_Set task_. Locate each line containing the string "wide" and copy it out.

# Start of Information provided

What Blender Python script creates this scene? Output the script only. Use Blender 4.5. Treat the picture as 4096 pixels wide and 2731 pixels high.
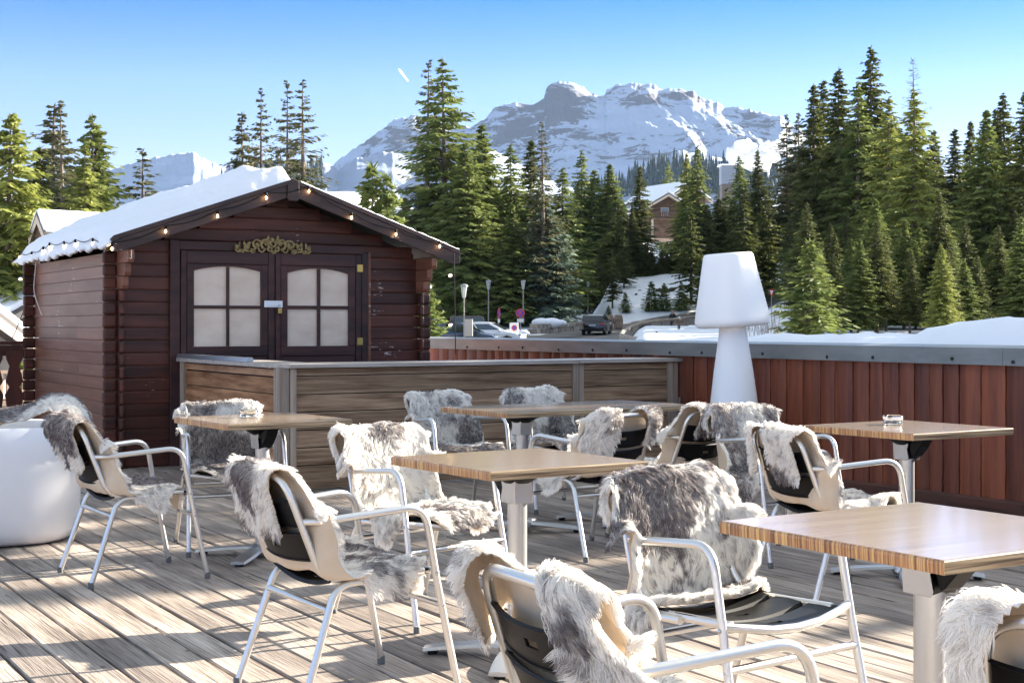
import bpy, bmesh, math, random
import numpy as np
from mathutils import Vector, Matrix
sc = bpy.context.scene
for o in list(bpy.data.objects): bpy.data.objects.remove(o)
R = math.radians
# ---------------- camera, world, sun ----------------
EYE = 1.255; F = 5689.0; HX = 2048.0; HY = 1300.0      # photo pixels (4096 wide); horizon row
cam = bpy.data.cameras.new('camera'); camo = bpy.data.objects.new('camera', cam); sc.collection.objects.link(camo)
camo.location = (0, 0, EYE); camo.rotation_euler = (R(90), 0, 0)
cam.sensor_width = 36; cam.lens = 50; cam.shift_y = -65.5/4096; cam.clip_start = .05; cam.clip_end = 30000
sc.camera = camo
SUN_AZ, SUN_EL = 57.0, 20.0
w = bpy.data.worlds.new("World"); sc.world = w; w.use_nodes = True
nt = w.node_tree; bg = nt.nodes['Background']; sky = nt.nodes.new('ShaderNodeTexSky')
sky.sky_type = 'NISHITA'; sky.sun_disc = False; sky.sun_elevation = R(SUN_EL); sky.sun_rotation = R(SUN_AZ)
sky.altitude = 1800; sky.air_density = 1.0; sky.dust_density = .6; sky.ozone_density = 2.0
tcw = nt.nodes.new('ShaderNodeTexCoord'); sx = nt.nodes.new('ShaderNodeSeparateXYZ'); nt.links.new(tcw.outputs['Generated'], sx.inputs[0])
crw = nt.nodes.new('ShaderNodeValToRGB'); ew = crw.color_ramp.elements; nt.links.new(sx.outputs['Z'], crw.inputs[0])
for _i, (_p, _c) in enumerate([(0, (.23,.195,.235)), (.10, (.29,.245,.28)), (.164, (.205,.22,.30)), (.225, (.04,.135,.33)), (.34, (.54,.49,.41)), (.6, (1.45,.94,.56)), (1, (1.7,1.06,.61))]):
    if _i > 1: ew.new(_p)
    ew[_i].position = _p; ew[_i].color = (*_c, 1)
ew = sorted(ew, key=lambda e: e.position)
mxw = nt.nodes.new('ShaderNodeMix'); mxw.data_type = 'RGBA'; mxw.blend_type = 'MULTIPLY'; mxw.inputs[0].default_value = 1
nt.links.new(sky.outputs[0], mxw.inputs[6]); nt.links.new(crw.outputs[0], mxw.inputs[7])
nt.links.new(mxw.outputs[2], bg.inputs[0]); bg.inputs[1].default_value = .15
sl = bpy.data.lights.new('sun', 'SUN'); sl.energy = 5.0; sl.angle = R(.5); sl.color = (1, .91, .76)
so = bpy.data.objects.new('sun', sl); sc.collection.objects.link(so)
sd = Vector((math.sin(R(SUN_AZ))*math.cos(R(SUN_EL)), math.cos(R(SUN_AZ))*math.cos(R(SUN_EL)), math.sin(R(SUN_EL))))
so.rotation_euler = sd.to_track_quat('Z', 'Y').to_euler(); so.location = sd*50
vs = sc.view_settings; vs.view_transform = 'Standard'; vs.look = 'None'; vs.gamma = 1; vs.exposure = 2.45
sc.cycles.max_bounces = 8; sc.cycles.diffuse_bounces = 4; sc.cycles.glossy_bounces = 3; sc.cycles.transmission_bounces = 5
sc.cycles.transparent_max_bounces = 6; sc.cycles.volume_bounces = 0; sc.cycles.sample_clamp_indirect = 6
try: sc.cycles.use_denoising = True
except Exception: pass

# ---------------- helpers ----------------
rnd = random.Random(7)
def smooth(a, b, x):
    t = np.clip((x-a)/(b-a), 0, 1); return t*t*(3-2*t)
def P(x, y, Y): return Vector(((x-HX)/F*Y, Y, EYE-(y-HY)/F*Y))           # photo pixel at a depth
def G(x, y, z=0):                                                       # photo pixel on a level plane
    Y = F*(EYE-z)/(y-HY); return Vector(((x-HX)/F*Y, Y, z))
ANG = math.atan2(.515, .857)
VX = Vector((math.cos(ANG), math.sin(ANG), 0)); UY = Vector((-math.sin(ANG), math.cos(ANG), 0))
RT = Matrix.Rotation(ANG, 4, 'Z')                                       # terrace frame: x = VX, y = UY (along planks)
def T(x, y, z=0): return VX*x + UY*y + Vector((0, 0, z))
def onY(px, py, yl):        # photo pixel on terrace plane y=yl -> (x_local, z)
    r = (px-HX)/F; c, s = math.cos(ANG), math.sin(ANG)
    # (c x - s y) = r (s x + c y)
    x = yl*(r*c+s)/(c-r*s); Y = s*x+c*yl
    return x, EYE-(py-HY)/F*Y
def onX(px, py, xl):
    r = (px-HX)/F; c, s = math.cos(ANG), math.sin(ANG)
    y = xl*(c-r*s)/(r*c+s); Y = s*xl+c*y
    return y, EYE-(py-HY)/F*Y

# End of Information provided

_Finished answer_.
What Blender Python script creates this scene? Output the script only. Use Blender 4.5. Treat the picture as 4096 pixels wide and 2731 pixels high.
EYE = 1.255; F = 5689.0; HX = 2048.0; HY = 1300.0      # photo pixels (4096 wide); horizon row